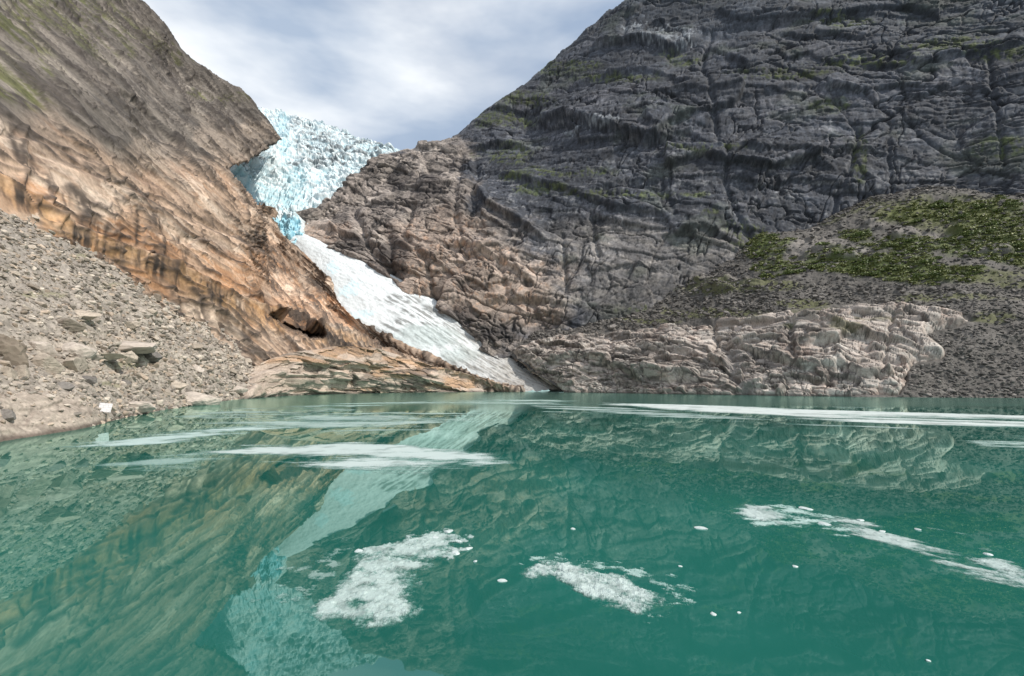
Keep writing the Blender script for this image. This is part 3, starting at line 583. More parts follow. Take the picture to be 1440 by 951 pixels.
c1 = cracks3(WX, (15, 4.2, 4.2), 21, .028, .05); c2 = cracks3(WX, (5, 1.5, 1.5), 22, .04, .0); c3 = cracks3(WX, (3.2, 7, 7), 23, .025, .0)
d = -3.6+5.2*sst(sd, -3, 14)+2.5*sst(sd, 6, 45)*sst(-px, -1330, -1150)+2.2*h1+.9*h2
wob = 6*fbm3(X, 12, 4, 234)
for pl, am, w in ([[(720, 492), (780, 480), (850, 476), (905, 482), (950, 490)], 2, 7], [[(760, 515), (810, 510), (850, 520), (900, 540), (980, 545)], 3.5, 14], [[(900, 500), (960, 505), (1030, 530)], 3, 12], [[(1040, 500), (1090, 515), (1130, 530), (1180, 528)], 3.2, 14],
                  [[(1110, 462), (1160, 470), (1220, 486)], 2.4, 9], [[(1170, 520), (1210, 538), (1250, 534)], 2.6, 9], [[(1200, 445), (1260, 455), (1320, 458)], 2, 8], [[(1130, 500), (1180, 492), (1230, 500), (1280, 505)], 2.2, 8], [[(1050, 460), (1110, 452)], 2, 8], [[(1225, 508), (1275, 515), (1335, 512)], 2, 7]):
    d += ledge(px, py, pl, am, w, wob)
for pl, w, am in ([[(1000, 450), (1012, 490), (1000, 520)], 3, 1.5], [[(1022, 500), (1040, 545), (1050, 560)], 8, 1.8], [[(1120, 435), (1112, 480), (1120, 520)], 4, 1.6], [[(860, 480), (868, 545)], 3, 1.2], [[(1260, 430), (1250, 480), (1235, 540)], 3, 1.2]):
    d -= am*groove(px, py, pl, w, wob)
O_.disp(d, 3, .05, 1.6, 4, (.55*h2+.2*h3-.5*np.exp(-e1/.03)-.4*np.exp(-e2/.04)-.9*c1-.45*c2-.4*c3)*sst(sd, -3, 8)); O_.fin()
XR = (O_.Q@FR).astype(f32)
n1 = 1.4*fbm3(XR/np.array([12, 4, 4], f32), 1, 4, 241); n2 = 1.4*fbm3(XR/np.array([4, 1.2, 1.2], f32), 1, 5, 242); n3 = 1.4*fbm3(XR, 9, 4, 243)
C = np.zeros(px.shape+(3,), f32)+np.array((.40, .345, .305), f32)
C = mixc(C, (.48, .435, .39), sst(n1, 0, .3)); C = mixc(C, (.41, .29, .235), sst(n2+n3, .1, .5)*.5); C = mixc(C, (.24, .205, .18), sst(n2-n3*.5, .12, .4)*.6)
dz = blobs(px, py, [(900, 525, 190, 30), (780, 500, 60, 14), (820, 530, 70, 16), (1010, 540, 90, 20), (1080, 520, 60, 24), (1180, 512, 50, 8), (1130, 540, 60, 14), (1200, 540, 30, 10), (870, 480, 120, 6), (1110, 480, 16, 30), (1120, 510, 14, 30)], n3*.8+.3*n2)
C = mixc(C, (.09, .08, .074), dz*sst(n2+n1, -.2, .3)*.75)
C = mixc(C, (.045, .04, .037), np.clip(.9*c1+.75*c2+.8*c3+.8*np.exp(-e1/.02)+.6*np.exp(-e2/.025), 0, 1)*.8)
C *= (.78+.4*r1[..., None])*(.82+.34*r2[..., None])
C = mixc(C, (.24, .215, .20), blobs(px, py, [(1038, 525, 16, 30), (1050, 550, 16, 12)], .2*n3)*.8)
C = mixc(C, (.10, .105, .04), blobs(px, py, [(1180, 480, 30, 8), (1240, 455, 40, 6), (1060, 455, 30, 5), (1320, 482, 20, 8), (1110, 470, 20, 6)], n3)*.5)
wet = 1-sst(O_.Q[..., 2]+.4*n2, .1, .7); C = mixc(C, (.10, .085, .075), wet*.8)
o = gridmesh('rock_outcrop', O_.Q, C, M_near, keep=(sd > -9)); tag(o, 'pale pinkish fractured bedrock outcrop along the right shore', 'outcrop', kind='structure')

# ================================================================== LEFT SCREE SLOPE
topS = [(q[0], q[1]-(26 if q[0] < 200 else 14 if q[0] < 300 else 7), q[2]+(5 if q[0] < 300 else 8)) for q in baseL]
footS = fix_foot([(-330, 730, 0), (-200, 690, 0), (-80, 645, 0), (0, 621, 0), (60, 612, 0), (120, 602, 0), (165, 590, 0), (215, 580, 0), (262, 572, 0), (310, 565, 0), (360, 559, 0), (410, 556, 0), (470, 554, 0), (540, 552.5, 0), (610, 551.5, 0), (680, 551, 0), (745, 551, 0)])
S_ = Loft(topS, footS, 1000, 420, [(.3, (0, 0, 2)), (.65, (0, 0, 1)), (.88, (0, 0, 0))], (-2, 6, -6), (3, -4, -2.5))
px, py = S_.px, S_.py; X = S_.P.astype(f32)
n1 = 1.4*fbm3(X, 20, 4, 301); n2 = 1.4*fbm3(X, 5, 5, 302); n3 = 1.4*fbm3(X, 9, 4, 303)
h1, e1, r1 = facets3(X, (4, 4, 2.4), 311); h2, e2, r2 = facets3(X, (1.5, 1.5, .9), 312)
d = 1.6*n1+.6*n2+.45*h1+.35*h2
lowrock = pmask(px, py, [(-400, 520), (0, 555), (60, 550), (110, 560), (150, 590), (120, 605), (60, 616), (0, 640), (-400, 800)], 10, 8*n3)
ql, qe, qr = facets3(X+.6*n2[..., None], (6, 6, .9), 321); q2, qe2, qr2 = facets3(X+.3*n2[..., None], (2.2, 2.2, .35), 322)
d = d*(1-.75*lowrock)+lowrock*(.4+.7*ql+.25*q2)
bed = pmask(px, py, [(120, 470), (200, 465), (240, 500), (250, 520), (150, 545), (60, 520), (40, 470)], 12, 10*n3)
d += bed*(.7*ql+.2*q2-.2)
d *= sst(S_.P[..., 2], -1.5, 2.5)*.8+.2
d *= np.clip(S_.P[..., 1]/100, .35, 1)
S_.disp(d, 1, .22, 1.4, 5); S_.fin(); X = S_.Q.astype(f32)
C = np.zeros(px.shape+(3,), f32)+np.array((.30, .262, .225), f32)
C = mixc(C, (.38, .335, .285), sst(n2+.5*h2, 0, .35)); C = mixc(C, (.15, .13, .112), sst(1.4*fbm3(X, 1., 4, 331), .02, .35)*.6)
C = mixc(C, (.25, .222, .195), sst(-py, -430, -330)*.7)
C = mixc(C, (.41, .345, .285), lowrock*.85); C = mixc(C, (.22, .18, .15), lowrock*np.clip(.9*np.exp(-qe/.05)+.7*np.exp(-qe2/.06)+.5*sst(1.4*fbm3(X*np.array([1, 1, 4], f32), 2, 4, 333), .0, .3), 0, 1)*.8)
C = mixc(C, (.40, .345, .285), bed*.6)
C = mixc(C, (.17, .17, .06), blobs(px, py, [(185, 512, 20, 5), (150, 540, 24, 5), (60, 415, 40, 5), (115, 360, 30, 6), (160, 400, 26, 5)], n3)*.4)
wet = 1-sst(S_.Q[..., 2]+.15*n2, .1, .45); C = mixc(C, (.085, .062, .05), wet*.8)
o = gridmesh('scree_slope', S_.Q, C, M_near, keep=(px < 520)); tag(o, 'pale beige rubble slope beneath the orange slab on the left shore', 'slope', kind='structure')
# shelf of bedrock at the far end of the left shore
SH = [(330, 545), (372, 520), (400, 497), (450, 489), (520, 489), (560, 499), (615, 517), (665, 537), (730, 552), (735, 575), (330, 575)]
topH = [(300, 512, 106), (360, 503, 118), (420, 491, 131), (480, 486, 144), (530, 487, 156), (575, 500, 168), (625, 519, 178), (680, 539, 184), (735, 554, 187)]
footH = fix_foot([(300, 566, 0), (350, 560, 0), (410, 556, 0), (470, 554, 0), (530, 552.6, 0), (590, 551.8, 0), (640, 551.2, 0), (690, 551, 0), (740, 551, 0)])
H_ = Loft(topH, footH, 700, 220, [(.3, (2, -3, 2)), (.7, (2, -3, 2))], (-3, 7, -2), (2, -4, -3))
px, py = H_.px, H_.py
FR = bedding(H_, [(420, 505, 6), (500, 512, 8), (600, 532, 16), (450, 535, 3), (560, 540, 6), (520, 500, 5)])
X = (H_.P@FR).astype(f32); w3 = fbm3(X, 8, 3, 340); WX = X+w3[..., None]*np.array([2.5, 1, 1], f32)
sd = segdist(px, py, SH, True)+16*fbm3(X, 7, 4, 341)
h1, e1, r1 = facets3(WX, (16, 3.4, 16), 351); h2, e2, r2 = facets3(WX, (7, 1.5, 7), 352)
c1 = cracks3(WX, (14, 2.6, 14), 31, .04, .0); c2 = cracks3(WX, (6, 1, 6), 32, .05, .0)
n1 = 1.4*fbm3(X/np.array([14, 2.6, 14], f32), 1, 4, 355); n2 = 1.4*fbm3(X/np.array([6, .9, 6], f32), 1, 4, 356)
d = -3+4.5*sst(sd, -2, 14)+1.8*h1+.5*h2
d += ledge(px, py, [(430, 512), (500, 512), (560, 524), (640, 545)], 1.5, 8, 4*w3)+ledge(px, py, [(360, 530), (440, 528), (520, 534), (600, 545)], 1.3, 8, 5*w3)
d -= 3*sst(-H_.t, -.12, 0)
H_.disp(d, 2, .08, 1.6, 6, (.4*h2-.5*np.exp(-e1/.04)-.6*c1-.3*c2)); H_.fin()
C = np.zeros(px.shape+(3,), f32)+np.array((.40, .325, .265), f32)
C = mixc(C, (.41, .25, .145), blobs(px, py, [(480, 496, 60, 10), (560, 515, 90, 16), (650, 540, 70, 10), (430, 505, 40, 8)], n1)*.75)
C = mixc(C, (.19, .155, .13), sst(n2, .02, .35)*.6); C = mixc(C, (.42, .35, .30), sst(r2+n1*.5, .7, 1)*.5)
C = mixc(C, (.08, .065, .058), blobs(px, py, [(560, 540, 60, 8), (590, 522, 30, 6), (500, 530, 30, 8)], n1+n2)*.6)
C = mixc(C, (.07, .056, .05), np.clip(.7*c1+.45*c2+.5*np.exp(-e1/.02)+.3*np.exp(-e2/.02), 0, 1)*.7); wet = 1-sst(H_.Q[..., 2]+.2*n2, .2, .8); C = mixc(C, (.13, .11, .095), wet*.8)
C *= (.8+.36*r1[..., None])*(.84+.3*r2[..., None])
o = gridmesh('rock_shelf', H_.Q, C, M_near, keep=(sd > -8)); tag(o, 'low rounded orange bedrock shelf on the far left shore', 'outcrop', kind='structure')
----
-- Written request --
In the listing above, find the line with "14, 30)], n3*.8+.3*n2)" and the line with "o = gridmesh('rock_outcrop', O_.Q, C, M_near, keep=(sd", then print exactly those lines and every line between them.

-- Task result --
dz = blobs(px, py, [(900, 525, 190, 30), (780, 500, 60, 14), (820, 530, 70, 16), (1010, 540, 90, 20), (1080, 520, 60, 24), (1180, 512, 50, 8), (1130, 540, 60, 14), (1200, 540, 30, 10), (870, 480, 120, 6), (1110, 480, 16, 30), (1120, 510, 14, 30)], n3*.8+.3*n2)
C = mixc(C, (.09, .08, .074), dz*sst(n2+n1, -.2, .3)*.75)
C = mixc(C, (.045, .04, .037), np.clip(.9*c1+.75*c2+.8*c3+.8*np.exp(-e1/.02)+.6*np.exp(-e2/.025), 0, 1)*.8)
C *= (.78+.4*r1[..., None])*(.82+.34*r2[..., None])
C = mixc(C, (.24, .215, .20), blobs(px, py, [(1038, 525, 16, 30), (1050, 550, 16, 12)], .2*n3)*.8)
C = mixc(C, (.10, .105, .04), blobs(px, py, [(1180, 480, 30, 8), (1240, 455, 40, 6), (1060, 455, 30, 5), (1320, 482, 20, 8), (1110, 470, 20, 6)], n3)*.5)
wet = 1-sst(O_.Q[..., 2]+.4*n2, .1, .7); C = mixc(C, (.10, .085, .075), wet*.8)
o = gridmesh('rock_outcrop', O_.Q, C, M_near, keep=(sd > -9)); tag(o, 'pale pinkish fractured bedrock outcrop along the right shore', 'outcrop', kind='structure')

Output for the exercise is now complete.